Si, pour le commun des mortels voler est un rêve, alors piloter en Nouvelle Calédonie au dessus des lagons couleur turquoise et au milieu des montagnes verdoyantes renforce l'image paradisiaque de cette activité.
On oublie souvent que lorsque les conditions météo se dégradent, le manque de visibilité, les nuages bas et les pluies torrentielles rendent le vol périlleux.
Le vol à destination de l'île des pins est une navigation que je connais bien maintenant, le vol aller s'était bien passé malgré l'obligation de voler au minimum règlementaire (500 ft- 150m) pour garder la vue de la surface...de l'eau.
En cas de panne moteur à cette altitude nous n'aurions eu que 15 secondes de vol avant l'impact de l'amerrissage forcé, même pas le temps nécessaire pour enfiler son gilet de sauvetage.
Les prévisions disaient: amélioration, ce que je constate à l'arrivée à l'île des pins.
Pourtant le vol retour allait créer bien des "illusions".
La première, la dégradation notable de la visibilité, à peine plus de 1500m devant l'avion avec de la bruine et de la pluie quasi permanente, m'empêchant de garder une vue nette du sol et de la surface de l'eau.
Je ne distinguais dèjà pas grand chose quand, tout à coup... plus rien, ni en haut, ni à gauche, ni à droite, pas même en bas, je viens de perdre toutes références visuelles extérieures en rentrant dans un nuage bas impossible à anticiper.
Je sens le stress monter brutalement. La chaleur sur mon visage, mes mains moites qui se crispent sur les commandes, je ressens chaque battement de coeur.
Le manuel dit: opérer un demi tour et contourner la zone pour se dérouter, sauf qu'en Nouvelle Calédonie le seul terrain de déroutement c'est l'aéroport international, et il est devant moi.
Des nuages bas il semble qu'il y en ai partout et contourner la zone pourrait me prendre des heures, et je n'ai pas assez de carburant pour ça.
De plus je suis à peine à 5 min de Magenta, ma destination et je suis informé que les conditions sont meilleures.
Une seule issue, faire confiance aux instruments et surtout à l'horizon artificiel. Mais ce type de vol nécessite un vrai savoir faire, l'Intrument Flight Rules (IFR), et c'est une qualification que je n'ai pas.

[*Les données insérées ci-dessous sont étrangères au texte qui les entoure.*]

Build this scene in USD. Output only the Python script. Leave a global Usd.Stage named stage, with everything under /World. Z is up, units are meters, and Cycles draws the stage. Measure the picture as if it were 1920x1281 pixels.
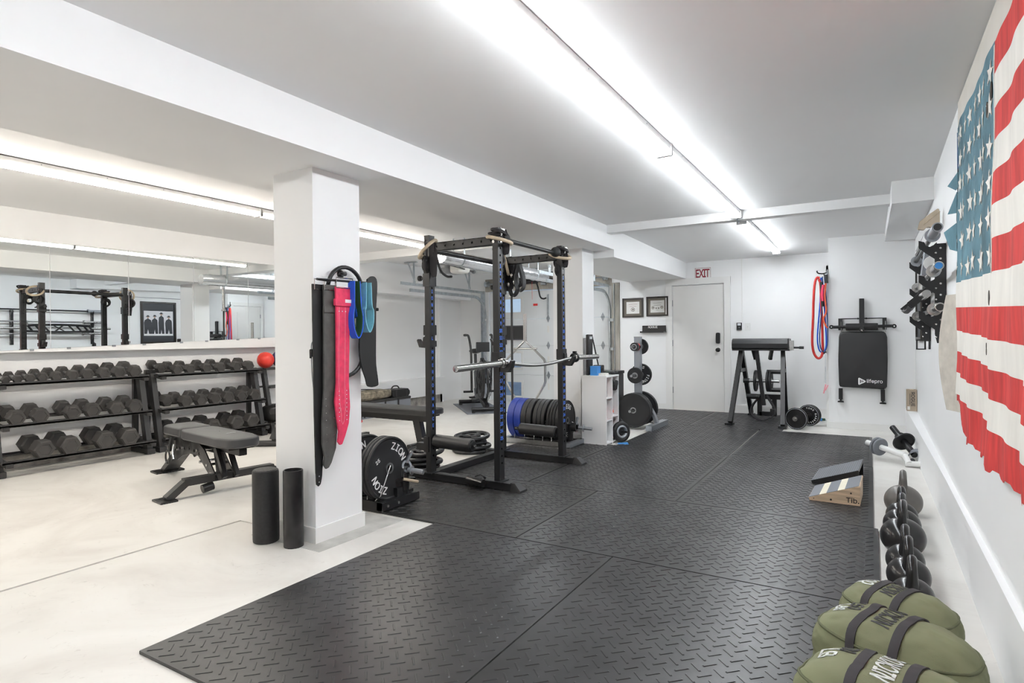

Pour parachever la montée du stress, la deuxième illusion, sensorielle cette fois:
mon corps me donne la sensation de voler les ailes bien à plat à cap constant, en réalité l'horizon m'informe que je suis en virage à gauche et le défilement de la rose des caps le confirme.
Je dois me résoudre à laisser mes illusions de côté, contrarier mon système vestibulaire et faire entièrement confiance à une machine. A ce moment là je vire doucement et je commence à avoir des vertiges, induits par le conflit des informations et sensations.
Pendant que je lutte, je dois également corriger une perte d'altitude (la surface de l'eau n'est plus très loin, à cette vitesse elle serait aussi dure que du béton), à la radio on s'adresse à moi, la tour de contrôle me signale un appareil qui fait... or je suis incapable de comprendre le message car toute mes ressources sont focalisées sur le pilotage.
Les secondes passent, se transforment en minutes, je ne devrais plus être très loin du terrain.
Soudain, je retrouve la vue du sol, le temps gris et la pluie, j'aperçois la côte et devine la piste dans le fond, je réponds à la radio, prépare l'approche. Je me pose.
Au parking, en croisant un autre pilote, j'apprendrai qu'il y a 10 ans, au même endroit et dans les mêmes circonstances, un avion est parti en vrille, trois personnes ont perdu la vie.
S'il y a des moments où l'on est fier de ce que l'on fait, aujourd'hui je suis simplement heureux de ce que je suis. Vivant.